=== REQUIRED TASK ===
The line holding "S.camera = co" is the last one to output; start at the first line of the data, keep every line in between exactly, and leave out pictures.

=== GIVEN INFORMATION ===
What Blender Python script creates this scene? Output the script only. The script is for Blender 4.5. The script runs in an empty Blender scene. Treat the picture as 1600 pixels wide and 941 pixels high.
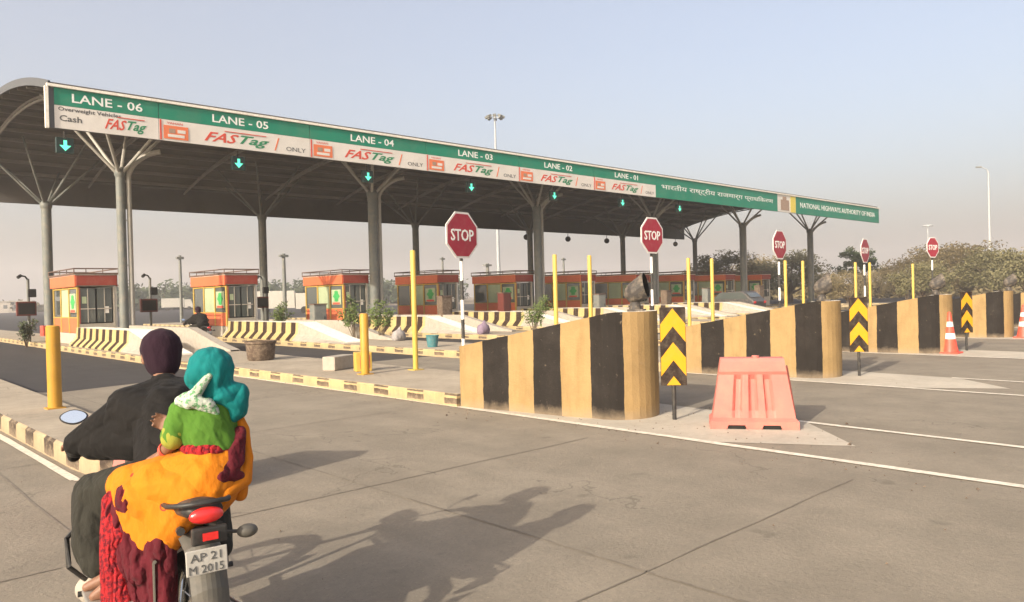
import bpy, bmesh, math, random
from mathutils import Vector, Matrix, noise
R = math.radians
random.seed(7)
S = bpy.context.scene
COL = S.collection

# ------------------------------------------------------------------ camera
F, YAW, PITCH, ROLL, CH = 1183.08, 0.753043, 0.00827873, 0.0254462, 1.7192
cf = Vector((math.sin(YAW)*math.cos(PITCH), math.cos(YAW)*math.cos(PITCH), -math.sin(PITCH)))
cr = Vector((math.cos(YAW), -math.sin(YAW), 0)); cu = cr.cross(cf)
r2 = cr*math.cos(ROLL)-cu*math.sin(ROLL); u2 = cu*math.cos(ROLL)+cr*math.sin(ROLL)
cam = bpy.data.cameras.new('camera'); cam.sensor_width = 36; cam.lens = 36*F/1600
cam.clip_end = 8000; cam.clip_start = 0.05
co = bpy.data.objects.new('camera', cam); COL.objects.link(co)
m3 = Matrix((r2, u2, -cf)).transposed(); co.matrix_world = Matrix.Translation((0, 0, CH)) @ m3.to_4x4()
S.camera = co

# ------------------------------------------------------------------ sky, sun, exposure
SUN_EL, SUN_DIR = R(24.5), (-math.cos(R(10)), -math.sin(R(10)))   # where the sun stands
w = bpy.data.worlds.new('World'); S.world = w; w.use_nodes = True
nt = w.node_tree; bg = nt.nodes['Background']
sky = nt.nodes.new('ShaderNodeTexSky'); sky.sky_type = 'NISHITA'; sky.sun_disc = False
sky.sun_elevation = SUN_EL; sky.sun_rotation = math.atan2(SUN_DIR[0], SUN_DIR[1])
sky.air_density = 1.0; sky.dust_density = 7.0; sky.ozone_density = 1.0; sky.altitude = 0
veil = nt.nodes.new('ShaderNodeMixRGB'); veil.blend_type = 'ADD'; veil.inputs[0].default_value = 1   # thin high dust veil over the whole sky
veil.inputs[2].default_value = (.97, .84, .78, 1)
thin = nt.nodes.new('ShaderNodeMixRGB'); thin.blend_type = 'MULTIPLY'; thin.inputs[0].default_value = 1; thin.inputs[2].default_value = (.8, .8, .8, 1)
nt.links.new(sky.outputs[0], thin.inputs[1]); nt.links.new(thin.outputs[0], veil.inputs[1]); nt.links.new(veil.outputs[0], bg.inputs[0]); bg.inputs[1].default_value = 0.15
sl = bpy.data.lights.new('sun', 'SUN'); sl.energy = 3.7; sl.angle = R(0.6); sl.color = (1.0, 0.90, 0.75)
so = bpy.data.objects.new('sun', sl); COL.objects.link(so)
sv = Vector((SUN_DIR[0]*math.cos(SUN_EL), SUN_DIR[1]*math.cos(SUN_EL), math.sin(SUN_EL)))
so.rotation_euler = sv.to_track_quat('Z', 'Y').to_euler()
S.view_settings.view_transform = 'Standard'; S.view_settings.look = 'None'
S.view_settings.exposure = 0.84; S.view_settings.gamma = 1; S.view_settings.use_curve_mapping = False
S.render.engine = 'CYCLES'
S.cycles.volume_bounces = 1; S.cycles.max_bounces = 6

# ------------------------------------------------------------------ materials
def _new(name):
    m = bpy.data.materials.new(name); m.use_nodes = True
    n = m.node_tree; return m, n, n.nodes['Principled BSDF']
def _coord(n, kind='Object'):
    return n.nodes.new('ShaderNodeTexCoord').outputs[kind]
def _noise(n, vec, scale, detail=4, rough=.6):
    t = n.nodes.new('ShaderNodeTexNoise'); t.inputs['Scale'].default_value = scale
    t.inputs['Detail'].default_value = detail; t.inputs['Roughness'].default_value = rough
    n.links.new(vec, t.inputs['Vector']); return t.outputs['Fac']
def _ramp(n, fac, stops):
    r = n.nodes.new('ShaderNodeValToRGB'); e = r.color_ramp.elements
    while len(e) < len(stops): e.new(.5)
    for i, (p, c) in enumerate(stops): e[i].position = p; e[i].color = (*c, 1)
    n.links.new(fac, r.inputs[0]); return r.outputs[0]
def _mix(n, fac, a, b, mode='MIX'):
    x = n.nodes.new('ShaderNodeMixRGB'); x.blend_type = mode
    for i, v in enumerate((fac, a, b)):
        if hasattr(v, 'is_linked') or isinstance(v, bpy.types.NodeSocket): n.links.new(v, x.inputs[i])
        else: x.inputs[i].default_value = v if i == 0 else (*v, 1)
    return x.outputs[0]
def _math(n, op, a, b=0.0):
    x = n.nodes.new('ShaderNodeMath'); x.operation = op
    for i, v in enumerate((a, b)):
        if isinstance(v, bpy.types.NodeSocket): n.links.new(v, x.inputs[i])
        else: x.inputs[i].default_value = v
    return x.outputs[0]
def _bump(n, b, h, dist, strength=.6):
    x = n.nodes.new('ShaderNodeBump'); x.inputs['Distance'].default_value = dist; x.inputs['Strength'].default_value = strength
    n.links.new(h, x.inputs['Height']); n.links.new(x.outputs[0], b.inputs['Normal'])
def sc(c, k): return tuple(min(1, v*k) for v in c)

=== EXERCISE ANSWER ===
What Blender Python script creates this scene? Output the script only. The script is for Blender 4.5. The script runs in an empty Blender scene. Treat the picture as 1600 pixels wide and 941 pixels high.
import bpy, bmesh, math, random
from mathutils import Vector, Matrix, noise
R = math.radians
random.seed(7)
S = bpy.context.scene
COL = S.collection

# ------------------------------------------------------------------ camera
F, YAW, PITCH, ROLL, CH = 1183.08, 0.753043, 0.00827873, 0.0254462, 1.7192
cf = Vector((math.sin(YAW)*math.cos(PITCH), math.cos(YAW)*math.cos(PITCH), -math.sin(PITCH)))
cr = Vector((math.cos(YAW), -math.sin(YAW), 0)); cu = cr.cross(cf)
r2 = cr*math.cos(ROLL)-cu*math.sin(ROLL); u2 = cu*math.cos(ROLL)+cr*math.sin(ROLL)
cam = bpy.data.cameras.new('camera'); cam.sensor_width = 36; cam.lens = 36*F/1600
cam.clip_end = 8000; cam.clip_start = 0.05
co = bpy.data.objects.new('camera', cam); COL.objects.link(co)
m3 = Matrix((r2, u2, -cf)).transposed(); co.matrix_world = Matrix.Translation((0, 0, CH)) @ m3.to_4x4()
S.camera = co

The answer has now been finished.